Sunday, March 04, 2007

tutuk

mektebin bacalarını söylüyorum akşamdan beri "kim yarimi sorarsa odur birincileri" diyorum ama rüyamda yeni türküden yağmurun ellerini istedim.




küçücük bir bakışın
çözer beni kolayca

az evvel ay tutuldu, bakın sizin için resimledik.

pur: ay tutuluyor

hepatrol: ay ay

pur: ya ya

ooooooooooooooooooooooooo

pur: ay tutuluyor sen bana vedat okyar diyorsun

kardanadam: burda on tane köpek birbirine girdi.
yani sokakta

pur: sen köpeğe değil göğe bak

kardanadam: tutuldu mu tamamen. tutulduysa göremem.

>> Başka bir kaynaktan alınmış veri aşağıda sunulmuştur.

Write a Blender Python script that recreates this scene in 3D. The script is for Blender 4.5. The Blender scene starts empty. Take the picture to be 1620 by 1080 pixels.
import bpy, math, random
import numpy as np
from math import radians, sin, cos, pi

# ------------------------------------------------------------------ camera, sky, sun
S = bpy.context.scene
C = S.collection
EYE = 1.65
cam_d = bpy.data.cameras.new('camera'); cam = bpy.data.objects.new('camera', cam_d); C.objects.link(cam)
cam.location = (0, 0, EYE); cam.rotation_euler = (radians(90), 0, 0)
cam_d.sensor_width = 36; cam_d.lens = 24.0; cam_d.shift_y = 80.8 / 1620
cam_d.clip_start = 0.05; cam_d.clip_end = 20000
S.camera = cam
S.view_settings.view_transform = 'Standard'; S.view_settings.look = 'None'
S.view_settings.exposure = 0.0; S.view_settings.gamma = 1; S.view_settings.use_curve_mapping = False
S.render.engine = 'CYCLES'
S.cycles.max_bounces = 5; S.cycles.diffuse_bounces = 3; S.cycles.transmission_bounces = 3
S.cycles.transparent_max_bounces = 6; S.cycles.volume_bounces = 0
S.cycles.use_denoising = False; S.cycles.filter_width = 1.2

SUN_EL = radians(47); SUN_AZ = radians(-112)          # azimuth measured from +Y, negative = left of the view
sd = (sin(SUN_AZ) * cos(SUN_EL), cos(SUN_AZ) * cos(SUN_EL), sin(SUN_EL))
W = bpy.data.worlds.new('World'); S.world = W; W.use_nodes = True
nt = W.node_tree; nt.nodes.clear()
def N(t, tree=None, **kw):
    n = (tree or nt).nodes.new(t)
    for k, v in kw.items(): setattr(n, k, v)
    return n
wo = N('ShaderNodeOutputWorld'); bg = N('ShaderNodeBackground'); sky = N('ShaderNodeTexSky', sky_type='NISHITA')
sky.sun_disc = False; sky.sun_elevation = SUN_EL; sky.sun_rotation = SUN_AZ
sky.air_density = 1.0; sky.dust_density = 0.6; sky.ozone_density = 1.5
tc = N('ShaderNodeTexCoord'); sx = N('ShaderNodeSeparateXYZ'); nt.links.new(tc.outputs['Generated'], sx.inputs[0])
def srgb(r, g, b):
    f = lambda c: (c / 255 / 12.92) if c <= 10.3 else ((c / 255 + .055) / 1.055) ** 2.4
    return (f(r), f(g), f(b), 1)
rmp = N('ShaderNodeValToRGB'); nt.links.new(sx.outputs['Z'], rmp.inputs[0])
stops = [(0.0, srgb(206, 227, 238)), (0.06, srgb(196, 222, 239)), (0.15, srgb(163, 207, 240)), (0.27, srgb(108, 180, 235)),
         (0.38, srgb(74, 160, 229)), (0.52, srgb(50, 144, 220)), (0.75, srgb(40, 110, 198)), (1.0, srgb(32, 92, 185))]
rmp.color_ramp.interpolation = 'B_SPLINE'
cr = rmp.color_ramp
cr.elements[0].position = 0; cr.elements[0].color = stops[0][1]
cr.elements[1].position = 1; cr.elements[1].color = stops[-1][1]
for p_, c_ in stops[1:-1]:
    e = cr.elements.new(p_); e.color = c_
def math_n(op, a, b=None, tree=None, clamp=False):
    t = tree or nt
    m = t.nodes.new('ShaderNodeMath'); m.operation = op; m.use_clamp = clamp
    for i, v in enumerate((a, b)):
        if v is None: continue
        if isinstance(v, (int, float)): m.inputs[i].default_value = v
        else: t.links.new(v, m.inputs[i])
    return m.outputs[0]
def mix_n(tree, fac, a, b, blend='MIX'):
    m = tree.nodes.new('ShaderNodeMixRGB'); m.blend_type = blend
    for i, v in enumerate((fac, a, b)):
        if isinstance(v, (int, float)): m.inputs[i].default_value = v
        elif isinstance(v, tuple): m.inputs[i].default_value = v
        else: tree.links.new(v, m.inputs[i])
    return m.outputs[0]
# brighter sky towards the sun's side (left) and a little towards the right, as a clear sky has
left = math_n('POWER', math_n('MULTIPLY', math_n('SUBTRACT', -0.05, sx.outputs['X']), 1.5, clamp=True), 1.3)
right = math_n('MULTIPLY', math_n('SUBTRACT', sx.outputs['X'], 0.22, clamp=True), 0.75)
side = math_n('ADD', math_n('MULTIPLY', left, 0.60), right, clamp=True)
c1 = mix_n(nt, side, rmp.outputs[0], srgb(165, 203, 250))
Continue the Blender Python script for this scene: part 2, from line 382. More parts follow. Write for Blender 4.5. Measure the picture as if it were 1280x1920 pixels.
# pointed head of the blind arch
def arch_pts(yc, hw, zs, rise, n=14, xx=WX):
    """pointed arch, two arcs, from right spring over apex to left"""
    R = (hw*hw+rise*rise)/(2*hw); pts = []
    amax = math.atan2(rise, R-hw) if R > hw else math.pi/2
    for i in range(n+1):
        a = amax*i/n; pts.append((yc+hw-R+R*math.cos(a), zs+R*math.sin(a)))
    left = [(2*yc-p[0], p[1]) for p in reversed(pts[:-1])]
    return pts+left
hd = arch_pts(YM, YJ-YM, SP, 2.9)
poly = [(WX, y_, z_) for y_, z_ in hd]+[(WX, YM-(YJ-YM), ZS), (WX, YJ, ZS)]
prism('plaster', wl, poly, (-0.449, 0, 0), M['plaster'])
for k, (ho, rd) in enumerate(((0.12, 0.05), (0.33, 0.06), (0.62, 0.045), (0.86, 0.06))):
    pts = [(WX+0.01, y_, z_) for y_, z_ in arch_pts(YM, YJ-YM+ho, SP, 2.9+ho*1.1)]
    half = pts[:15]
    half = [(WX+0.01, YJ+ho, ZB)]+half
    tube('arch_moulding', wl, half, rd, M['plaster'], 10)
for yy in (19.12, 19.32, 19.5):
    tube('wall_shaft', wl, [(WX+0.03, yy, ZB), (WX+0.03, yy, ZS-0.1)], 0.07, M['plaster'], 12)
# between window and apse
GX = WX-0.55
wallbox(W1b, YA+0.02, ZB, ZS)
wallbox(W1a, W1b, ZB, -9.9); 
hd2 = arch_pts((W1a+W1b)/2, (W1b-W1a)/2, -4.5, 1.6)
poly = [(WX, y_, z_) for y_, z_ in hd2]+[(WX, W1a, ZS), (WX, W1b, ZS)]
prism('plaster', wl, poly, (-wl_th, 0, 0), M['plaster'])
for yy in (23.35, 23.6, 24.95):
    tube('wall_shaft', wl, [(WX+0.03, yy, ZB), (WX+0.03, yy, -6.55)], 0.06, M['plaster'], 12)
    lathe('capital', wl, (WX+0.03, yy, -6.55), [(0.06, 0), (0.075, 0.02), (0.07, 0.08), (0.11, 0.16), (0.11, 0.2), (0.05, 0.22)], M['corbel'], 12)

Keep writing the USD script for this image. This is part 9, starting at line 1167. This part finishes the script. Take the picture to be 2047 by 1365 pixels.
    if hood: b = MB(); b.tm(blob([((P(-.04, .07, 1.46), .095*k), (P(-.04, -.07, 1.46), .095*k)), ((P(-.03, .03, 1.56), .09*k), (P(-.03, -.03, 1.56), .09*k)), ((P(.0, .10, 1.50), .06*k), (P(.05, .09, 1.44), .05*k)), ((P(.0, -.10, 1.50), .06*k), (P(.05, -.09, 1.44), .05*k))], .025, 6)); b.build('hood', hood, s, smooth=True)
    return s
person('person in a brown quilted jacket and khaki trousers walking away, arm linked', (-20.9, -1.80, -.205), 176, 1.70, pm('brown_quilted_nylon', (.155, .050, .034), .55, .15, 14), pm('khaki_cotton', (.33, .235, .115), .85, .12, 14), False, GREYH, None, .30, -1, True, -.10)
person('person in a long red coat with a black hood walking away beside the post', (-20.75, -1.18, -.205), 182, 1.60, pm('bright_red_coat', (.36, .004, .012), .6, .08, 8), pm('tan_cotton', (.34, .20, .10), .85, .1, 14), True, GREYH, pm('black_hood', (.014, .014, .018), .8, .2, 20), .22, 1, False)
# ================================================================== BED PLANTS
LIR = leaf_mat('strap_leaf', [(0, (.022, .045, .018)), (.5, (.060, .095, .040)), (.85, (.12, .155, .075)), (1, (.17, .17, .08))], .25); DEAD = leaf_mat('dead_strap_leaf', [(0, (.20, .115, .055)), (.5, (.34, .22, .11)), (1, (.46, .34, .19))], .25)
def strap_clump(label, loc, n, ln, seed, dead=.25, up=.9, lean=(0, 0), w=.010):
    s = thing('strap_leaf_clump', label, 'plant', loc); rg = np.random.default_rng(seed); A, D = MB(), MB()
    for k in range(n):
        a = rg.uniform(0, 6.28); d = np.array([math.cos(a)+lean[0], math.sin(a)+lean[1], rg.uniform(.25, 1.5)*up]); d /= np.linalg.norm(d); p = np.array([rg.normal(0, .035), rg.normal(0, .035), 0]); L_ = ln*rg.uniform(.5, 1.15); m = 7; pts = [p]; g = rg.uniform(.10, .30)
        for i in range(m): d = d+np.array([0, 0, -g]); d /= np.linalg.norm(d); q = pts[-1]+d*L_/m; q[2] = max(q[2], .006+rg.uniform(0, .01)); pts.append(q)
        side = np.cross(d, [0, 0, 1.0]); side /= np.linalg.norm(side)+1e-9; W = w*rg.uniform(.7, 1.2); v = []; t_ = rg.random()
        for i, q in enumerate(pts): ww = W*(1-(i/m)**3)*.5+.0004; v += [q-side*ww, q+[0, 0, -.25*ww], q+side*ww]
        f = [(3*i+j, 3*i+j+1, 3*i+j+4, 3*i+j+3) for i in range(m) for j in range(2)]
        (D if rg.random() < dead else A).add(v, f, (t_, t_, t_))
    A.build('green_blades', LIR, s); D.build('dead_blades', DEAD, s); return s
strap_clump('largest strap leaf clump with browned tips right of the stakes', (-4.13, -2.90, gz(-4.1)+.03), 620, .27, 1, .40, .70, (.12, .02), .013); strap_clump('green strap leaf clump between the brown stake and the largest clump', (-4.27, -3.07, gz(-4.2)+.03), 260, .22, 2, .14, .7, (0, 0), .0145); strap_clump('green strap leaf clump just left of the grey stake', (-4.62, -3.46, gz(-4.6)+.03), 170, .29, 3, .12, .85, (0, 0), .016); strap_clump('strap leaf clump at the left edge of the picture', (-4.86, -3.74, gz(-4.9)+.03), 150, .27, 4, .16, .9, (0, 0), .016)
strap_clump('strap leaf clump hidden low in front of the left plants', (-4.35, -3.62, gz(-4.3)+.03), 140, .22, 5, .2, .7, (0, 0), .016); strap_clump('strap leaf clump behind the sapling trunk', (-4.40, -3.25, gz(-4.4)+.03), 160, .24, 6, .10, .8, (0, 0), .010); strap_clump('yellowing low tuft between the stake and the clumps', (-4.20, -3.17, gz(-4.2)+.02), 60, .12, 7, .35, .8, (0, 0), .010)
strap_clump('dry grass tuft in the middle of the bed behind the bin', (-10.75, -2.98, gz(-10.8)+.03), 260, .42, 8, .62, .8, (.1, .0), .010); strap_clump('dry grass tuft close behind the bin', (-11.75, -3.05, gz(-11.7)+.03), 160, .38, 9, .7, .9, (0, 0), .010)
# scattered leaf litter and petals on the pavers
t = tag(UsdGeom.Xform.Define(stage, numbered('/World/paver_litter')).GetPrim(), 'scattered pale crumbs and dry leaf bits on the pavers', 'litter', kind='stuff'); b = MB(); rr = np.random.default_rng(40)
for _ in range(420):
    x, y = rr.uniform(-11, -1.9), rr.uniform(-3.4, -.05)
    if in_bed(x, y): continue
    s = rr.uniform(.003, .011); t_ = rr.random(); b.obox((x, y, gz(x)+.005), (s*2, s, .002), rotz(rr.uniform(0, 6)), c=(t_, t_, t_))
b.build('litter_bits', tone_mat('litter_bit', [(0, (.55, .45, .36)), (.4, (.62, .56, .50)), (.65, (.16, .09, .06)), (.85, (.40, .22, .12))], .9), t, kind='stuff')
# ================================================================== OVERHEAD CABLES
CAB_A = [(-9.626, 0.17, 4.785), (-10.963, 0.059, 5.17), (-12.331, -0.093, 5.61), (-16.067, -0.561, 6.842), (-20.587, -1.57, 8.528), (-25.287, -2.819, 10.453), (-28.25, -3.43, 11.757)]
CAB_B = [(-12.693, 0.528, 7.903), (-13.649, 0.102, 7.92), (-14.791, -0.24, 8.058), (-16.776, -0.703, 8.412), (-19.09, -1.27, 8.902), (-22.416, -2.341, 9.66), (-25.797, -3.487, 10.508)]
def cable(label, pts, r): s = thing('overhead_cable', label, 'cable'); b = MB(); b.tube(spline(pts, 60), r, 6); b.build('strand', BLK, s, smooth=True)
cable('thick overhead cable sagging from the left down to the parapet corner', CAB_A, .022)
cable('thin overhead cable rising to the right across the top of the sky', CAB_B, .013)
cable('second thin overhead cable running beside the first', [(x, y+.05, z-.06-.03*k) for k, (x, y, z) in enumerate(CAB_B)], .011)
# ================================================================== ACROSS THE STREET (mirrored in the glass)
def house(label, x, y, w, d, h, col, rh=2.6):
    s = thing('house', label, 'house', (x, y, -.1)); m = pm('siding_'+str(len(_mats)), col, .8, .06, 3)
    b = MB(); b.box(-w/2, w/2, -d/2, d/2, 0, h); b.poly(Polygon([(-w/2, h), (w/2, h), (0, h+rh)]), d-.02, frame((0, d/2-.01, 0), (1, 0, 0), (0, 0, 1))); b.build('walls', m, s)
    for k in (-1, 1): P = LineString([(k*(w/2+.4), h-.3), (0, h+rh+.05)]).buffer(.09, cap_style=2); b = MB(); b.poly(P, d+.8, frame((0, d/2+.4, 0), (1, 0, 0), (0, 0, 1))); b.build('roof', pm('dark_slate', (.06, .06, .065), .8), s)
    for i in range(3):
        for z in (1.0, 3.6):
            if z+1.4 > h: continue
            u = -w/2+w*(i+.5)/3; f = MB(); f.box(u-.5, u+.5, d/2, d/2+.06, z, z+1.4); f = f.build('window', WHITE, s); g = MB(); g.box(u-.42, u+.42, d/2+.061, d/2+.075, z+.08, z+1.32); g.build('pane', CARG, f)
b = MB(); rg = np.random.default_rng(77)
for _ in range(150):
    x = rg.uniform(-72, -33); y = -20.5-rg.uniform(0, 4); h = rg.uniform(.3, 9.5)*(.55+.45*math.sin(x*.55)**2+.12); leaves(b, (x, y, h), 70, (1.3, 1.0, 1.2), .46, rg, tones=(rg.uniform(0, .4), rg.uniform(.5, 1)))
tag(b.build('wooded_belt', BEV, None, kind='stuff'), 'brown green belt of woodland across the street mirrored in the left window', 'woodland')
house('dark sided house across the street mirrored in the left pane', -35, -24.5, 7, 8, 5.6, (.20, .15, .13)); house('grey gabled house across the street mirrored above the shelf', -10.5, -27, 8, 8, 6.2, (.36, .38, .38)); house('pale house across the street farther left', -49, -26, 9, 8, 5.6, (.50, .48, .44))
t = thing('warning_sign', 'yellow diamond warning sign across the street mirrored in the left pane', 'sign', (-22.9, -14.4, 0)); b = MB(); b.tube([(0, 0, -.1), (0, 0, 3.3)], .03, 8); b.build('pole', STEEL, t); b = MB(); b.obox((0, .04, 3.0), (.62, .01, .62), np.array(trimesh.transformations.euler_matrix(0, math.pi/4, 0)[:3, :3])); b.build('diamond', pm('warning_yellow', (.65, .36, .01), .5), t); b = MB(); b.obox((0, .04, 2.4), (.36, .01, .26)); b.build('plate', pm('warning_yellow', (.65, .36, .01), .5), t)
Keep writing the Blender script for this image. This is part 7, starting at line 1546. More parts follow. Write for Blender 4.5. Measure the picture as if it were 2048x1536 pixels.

pur: yok hepisi tutulmadı daha

kardanadam: dur ben göge bakma durağına geçeyim o zman.

oooooooooooooooooooooo

fever: birde ayşe tutulması var bilir misin

pur: nasıl bi şey

fever: aynı ay tutulması gibi işte, kayboluyor, görünmüyor

pur: nereye kayboluyor

fever: bilmem
ayşe tutulmasının da fotoğrafını çekersen eğer
10 puan 10 puan 10 puan
bütün puanlar senin olacak

son olarak vedat okyar röportajına sinir olduğumu, dinata dinata şarkısını ve ne günlerdi o günler dostum şarkısını sevdiğimi fekat hala söyleyemediğimi ama kendime ve şarkıları gönderen pek kıymetli arkadaşlarıma can sağlığı dilediğimi, kayıp ayşelere evine dön çığlıklarıylan çığırdığımı ve de ah işte bu cümle düşük yaptı kardanadam.